Ne sono venuti fuori scambi tra il ridicolo ed il grottesco degni di due quarta categoria e neanche troppo sobri; a tiri alti e centrali si sono alternate affettate da macellaio e avanzate a rete tanto sconclusionate quanto efficaci vista la difficoltà dei passanti e dei pallonetti.
I liftoni maiorchini ebbri di topspin hanno domato i movimenti d’aria improvvisi e violenti con maggiore incisività rispetto ai colpi meno lavorati ma più penetranti dell’avversario, se a ciò aggiungiamo la maniacale ricerca della palla dello spagnolo unita ad un inscalfibile capacità di concentrazione, il quadro è completo.
Rafael Nadal è ormai il dominatore assoluto di questo sport su ogni superficie, anche il cemento, dove prima bastava un Blake o un Berdych per fare le valigie, è diventato terra di conquista.
Dal trionfo sull’erba londinese lo spagnolo ha infilato una serie di successi strabilianti anche sulla superficie meno amica con le affermazioni a Toronto, Cincinnati, ai giochi olimpici di Pechino e agli Australian Open.
Molti sottolineano (giustamente) come il vergognoso rallentamento dei terreni abbia favorito il giocatore di Manacor, altri puntano l’attenzione(altrettanto giustamente) sugli strabilianti miglioramenti del numero uno che anche ieri ha mostrato passi avanti, soprattutto nell’efficacia del gioco di volo.
Fatto sta che il primo Slam e il primo master mille del duemilanove portano la firma del giocatore delle Baleari: le vittime di questa settimane sono state Berrer,Tursunov,Nalbandian,Del Potro,Roddick e Murray, tutte vittorie agili in due set se escludiamo la sanguinosa battaglia con Nalbandian, il quale vantava un bilancio di due a zero nei precedenti.

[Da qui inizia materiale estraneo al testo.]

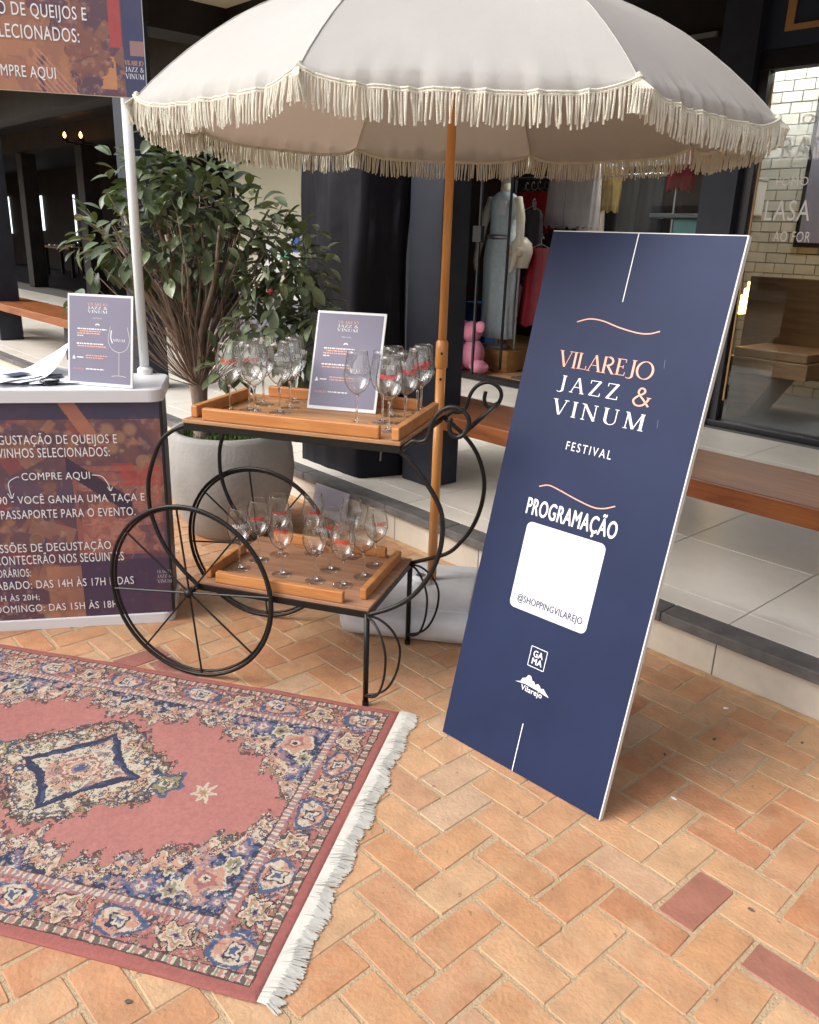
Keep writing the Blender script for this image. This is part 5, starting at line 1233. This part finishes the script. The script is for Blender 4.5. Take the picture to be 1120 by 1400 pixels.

L’argentino, infatti, si è reso protagonista di un match sopra le righe disegnando il campo in scioltezza con le sue geometrie sublimi; portatosi avanti seitre cinquetre si è annulato ben cinque match point e con la stessa facilità con cui aveva dominato si è spento lasciando via libera a Nadal che lo ha spazzato via lasciandolo a zero nel set decisivo. Niente di nuovo.
Ultimi cenni, doverosi, per Novak Djokovic e Roger Federer.

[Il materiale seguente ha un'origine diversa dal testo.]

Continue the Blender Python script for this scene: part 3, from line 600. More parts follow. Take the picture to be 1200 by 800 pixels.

Il serbo è l’ombra di se stesso da tanti mesi, troppi. Molti si sono lasciati ingannare dalla vittoria di Shanghai, ma la parabola discendente è iniziata da prima, molto prima.
Forse è ridicolo parlare di involuzione e parabola discendente per un ragazzo appena ventiduenne, i fatti però parlano da soli e non diamo la colpa alla nuova Head.

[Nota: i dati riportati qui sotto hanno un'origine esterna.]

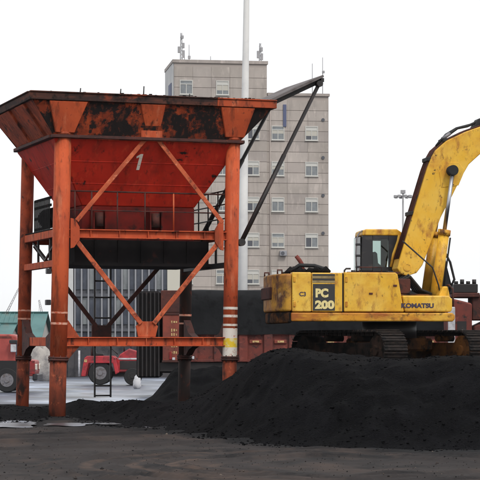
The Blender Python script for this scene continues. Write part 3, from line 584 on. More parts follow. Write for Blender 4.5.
for y, d in ((-.2, .022), (-.08, .026), (.08, .022), (.2, .026)):
    MB().tube([(x, y, Z(z)) for x, z in off(outer[2:], d)], .018, 8).build('boom_pipe', M['rust_dark'], bm_)
for i in (3, 5, 7, 9): x, z = off(outer, .03)[i]; MB().box(x - .05, x + .05, -.25, .25, Z(z) - .045, Z(z) + .045).build('pipe_clamp', M['rubber'], bm_, .01)
MB().tube([(1.22, -.12, Z(6.16)), (1.33, -.12, Z(6.3)), (1.5, -.12, Z(6.42)), (1.72, -.12, Z(6.58)), (1.95, -.12, Z(6.63)), (2.2, -.12, Z(6.74))], .03, 8).tube([(1.3, .1, Z(6.22)), (1.5, .1, Z(6.45)), (1.75, .1, Z(6.6)), (2.2, .1, Z(6.72))], .028, 8).build('boom_hose', M['rubber'], bm_)
MB().tube([(1.36, -.12, Z(6.325)), (1.55, -.12, Z(6.46))], .042, 10).build('hose_sleeve', M['greysteel'], bm_)
plate('cylinder_bracket', [(2.05, 6.55), (2.3, 6.64), (2.6, 6.72), (2.6, 6.86), (2.4, 6.88), (2.2, 6.8)], -.18, .18, 'rubber', bm_, .02)
ac_ = MB().tube([(2.4, 0, Z(6.8)), (3.9, 0, Z(7.1))], .12, 18).build('arm_cylinder', M['yellow_dirty'], bm_)
MB().tube([(3.9, 0, Z(7.1)), (5.2, 0, Z(7.0))], .05, 14).build('cylinder_rod', M['chrome'], ac_)
# stick and bucket beyond the frame, hanging from the boom's end
stk = plate('stick', [(5.3, 6.5), (5.75, 6.55), (5.95, 5.9), (6.1, 3.3), (5.9, 3.2), (5.45, 5.6)], -.17, .17, 'yellow', bev=.02)
plate('bucket', [(5.7, 3.4), (6.2, 3.45), (6.35, 2.9), (6.1, 2.35), (5.6, 2.2), (5.2, 2.5), (5.25, 2.6), (5.6, 2.9)], -.5, .5, 'mudyellow', stk, .02)
# two boom cylinders: near one yellow, far one in the machine's shade
for y in (-.46, .46):
    p0, p1, p2 = Vector((1.09, y, Z(2.5))), Vector((1.27, y, Z(4.2))), Vector((1.53, y, Z(5.58)))
    d = (p2 - p0).normalized(); p1 = p0 + d * (p1 - p0).length
    cy = MB().tube([p0, p1], .125, 22).build('boom_cylinder', M['yellow'], ex)
    MB().tube([p1 - d * .1, p1 + d * .03], .148, 22).build('cylinder_head', M['yellow_dirty'], cy)
    MB().tube([p1 + d * .03, p2 - d * .1], .047, 16).build('cylinder_rod', M['chrome'], cy)
    MB().tube([p2 - Vector((0, .07, 0)), p2 + Vector((0, .07, 0))], .105, 18).build('rod_eye', M['rubber'], cy)
    MB().tube([p0 + d * .25 + Vector((.17, 0, 0)), p1 - d * .15 + Vector((.16, 0, 0))], .02, 8).build('cylinder_pipe', M['rubber'], cy)
plate('hose_guard', [(1.28, 2.7), (1.62, 2.78), (1.46, 3.4), (1.38, 3.95), (1.33, 3.6)], -.2, .25, 'rubber', bev=.02)
for k in range(3): MB().tube([(1.3, -.3 + .1 * k, Z(3.9)), (1.5 + .03 * k, -.3 + .1 * k, Z(3.5)), (1.6 + .03 * k, -.3 + .1 * k, Z(3.1)), (1.45, -.3 + .1 * k, Z(2.75))], .025, 8).build('slack_hose', M['rubber'], ex)
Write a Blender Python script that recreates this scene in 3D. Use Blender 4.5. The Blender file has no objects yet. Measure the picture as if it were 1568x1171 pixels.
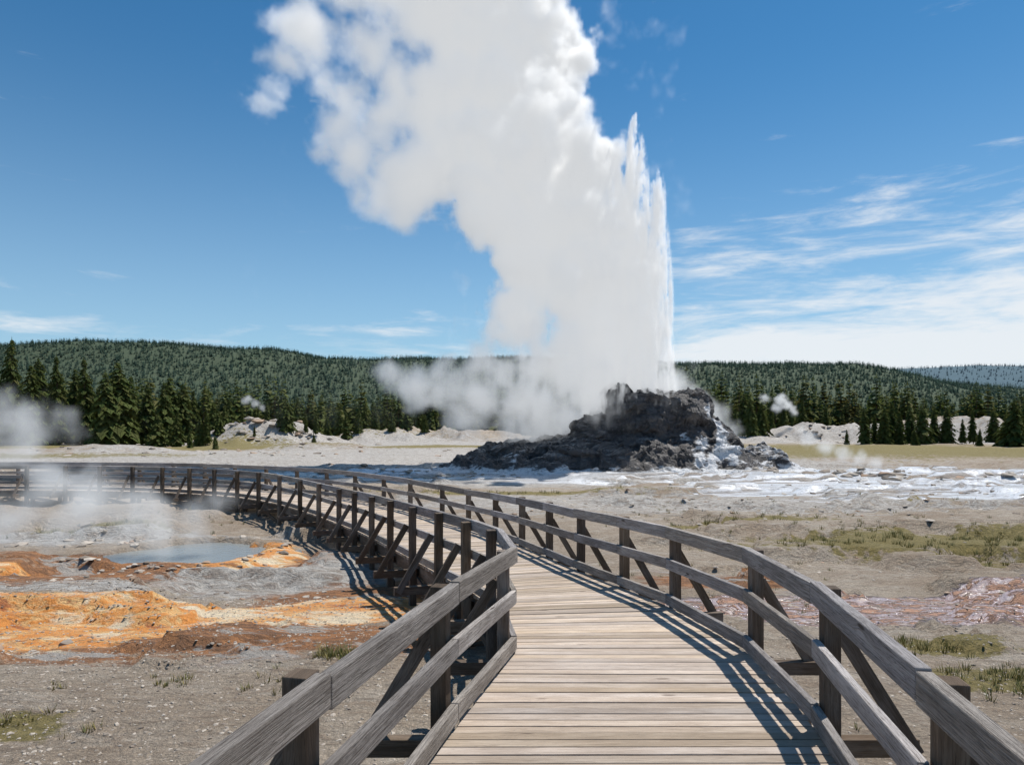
import bpy, math, numpy as np, random
from mathutils import Vector
random.seed(5); rng=np.random.default_rng(7)
scene=bpy.context.scene
scene.view_settings.view_transform='Standard'; scene.view_settings.look='None'; scene.view_settings.exposure=0
COL=scene.collection
F=1045.0; Y0=640.0; CAMZ=3.7
def link(o): COL.objects.link(o); return o
def ss(a,b,x):
    t=np.clip((np.asarray(x,float)-a)/(b-a),0,1); return t*t*(3-2*t)
# ---------------------------------------------------------------- noise
TAB=rng.random((512,512))
def vnoise(x,y,s=0):
    x=np.asarray(x,float)+s*17.3; y=np.asarray(y,float)+s*31.7
    ix=np.floor(x).astype(int); iy=np.floor(y).astype(int); fx=x-ix; fy=y-iy
    fx=fx*fx*(3-2*fx); fy=fy*fy*(3-2*fy)
    a=TAB[ix%512,iy%512]; b=TAB[(ix+1)%512,iy%512]; c=TAB[ix%512,(iy+1)%512]; d=TAB[(ix+1)%512,(iy+1)%512]
    return (a*(1-fx)+b*fx)*(1-fy)+(c*(1-fx)+d*fx)*fy
def fbm(x,y,o=4,s=0,g=0.5):
    t=0;a=1;n=0
    x=np.asarray(x,float); y=np.asarray(y,float)
    for i in range(o):
        t=t+a*vnoise(x,y,s+i*3); n+=a; a*=g; x=x*2.03; y=y*2.03
    return t/n
# ---------------------------------------------------------------- node helper
class NT:
    def __init__(s,tree): s.t=tree; s.n=tree.nodes; s.l=tree.links
    def put(s,sock,v):
        if isinstance(v,bpy.types.NodeSocket): s.l.new(v,sock)
        elif v is not None: sock.default_value=v
    def new(s,ty): return s.n.new(ty)
    def m(s,op,a,b=None,c=None,clamp=False):
        n=s.new('ShaderNodeMath'); n.operation=op; n.use_clamp=clamp
        s.put(n.inputs[0],a)
        if b is not None: s.put(n.inputs[1],b)
        if c is not None: s.put(n.inputs[2],c)
        return n.outputs[0]
    def v(s,op,a,b=None):
        n=s.new('ShaderNodeVectorMath'); n.operation=op; s.put(n.inputs[0],a)
        if b is not None: s.put(n.inputs[1],b)
        return n.outputs[1] if op in('DISTANCE','LENGTH','DOT_PRODUCT') else n.outputs[0]
    def noise(s,vec,scale,detail=4,rough=.55,dist=0,col=False):
        n=s.new('ShaderNodeTexNoise'); s.put(n.inputs['Vector'],vec)
        n.inputs['Scale'].default_value=scale; n.inputs['Detail'].default_value=detail
        n.inputs['Roughness'].default_value=rough; n.inputs['Distortion'].default_value=dist
        return n.outputs[1] if col else n.outputs[0]
    def vor(s,vec,scale,feature='F1',smooth=None):
        n=s.new('ShaderNodeTexVoronoi'); n.feature=feature; s.put(n.inputs['Vector'],vec); n.inputs['Scale'].default_value=scale
        return n.outputs['Distance']
    def mr(s,v,a,b,c=0,d=1,smooth=True):
        n=s.new('ShaderNodeMapRange'); n.interpolation_type='SMOOTHSTEP' if smooth else 'LINEAR'
        s.put(n.inputs[0],v); s.put(n.inputs[1],a); s.put(n.inputs[2],b); s.put(n.inputs[3],c); s.put(n.inputs[4],d)
        return n.outputs[0]
    def mix(s,f,a,b,bt='MIX'):
        n=s.new('ShaderNodeMix'); n.data_type='RGBA'; n.blend_type=bt; n.clamp_factor=True
        s.put(n.inputs[0],f)
        for k,q in ((6,a),(7,b)):
            if isinstance(q,(tuple,list)): q=(*q[:3],1)
            s.put(n.inputs[k],q)
        return n.outputs[2]
    def xyz(s,v):
        n=s.new('ShaderNodeSeparateXYZ'); s.put(n.inputs[0],v); return n.outputs[0],n.outputs[1],n.outputs[2]
    def comb(s,a,b,c):
        n=s.new('ShaderNodeCombineXYZ'); s.put(n.inputs[0],a); s.put(n.inputs[1],b); s.put(n.inputs[2],c); return n.outputs[0]
    def attr(s,name):
        n=s.new('ShaderNodeAttribute'); n.attribute_name=name; return n
    def sepc(s,c):
        n=s.new('ShaderNodeSeparateColor'); s.put(n.inputs[0],c); return n.outputs[0],n.outputs[1],n.outputs[2]
    def bump(s,h,st,dist):
        n=s.new('ShaderNodeBump'); n.inputs['Strength'].default_value=st; n.inputs['Distance'].default_value=dist
        s.put(n.inputs['Height'],h); return n.outputs[0]
def newmat(name):
    m=bpy.data.materials.new(name); m.use_nodes=True; t=NT(m.node_tree)
    b=m.node_tree.nodes['Principled BSDF']; return m,t,b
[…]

Questa settimana si è visto un Djokovic spento, confuso, scarico, disastroso tatticamente, inspiegabile tecnicamente, un trend già visto da tempo.
Non è pensabile attuare un tennis alla “tiro tutto e comunque in ogni situazione”, può capitare che in quella settimana prendi solo righe e allora vinci Melbourne ma è evidente che non sempre tutto gira alla perfezione; può capitare che non metti due palle di fila in campo ma continui a forzare e allora fai cinque game con Roddick, come venerdì.
Urge stabilità, equilibrio, fiducia e nuovi stimoli.
Passiamo allo svizzero, sconfitto in semifinale da Murray per seitre quattrosei seiuno in un match assurdo, quasi irreale.
Una partita iniziata intestardendosi sulla diagonale di rovescio con Murray che si mette dietro e lo fa sfogare con la sua regolarità, tre palle break consecutive sprecate sul due uno e poi il crollo verticale fin troppo prevedibile.
Secondo set: Federer inizia a spingere con il dritto cercando con continuità di verticalizzare il gioco, sul tre pari inserisce la God-Mode e inventa il tennis per dieci minuti vincendo il parziale.
Il match sembra girato, anzi è girato, lo svizzero è convinto, centrato, lo scozzese salva un game pericoloso al servizio e si porta avanti due a uno; siamo sul quindici pari serve Federer, Murray viene preso in contropiede e scivola tirando un urlo primordiale, fine della partita.
Da quel momento lo svizzero si eclissa, non farà più un game.
Roger non riesce più a tenere la concentrazione come in passato, ha dei vuoti tanto deleteri quanto improvvisi; se dal punto di vista fisico è riuscito a rimanere in ottime condizioni grazie alla naturalezza e facilità del suo gioco, dal punto di vista prettamente mentale i cinque anni di dominio lo hanno stancato,logorato,zavorrato.
Ha un evidente bisogno d’aiuto, anche se a leggere le sue interviste non sembra proprio.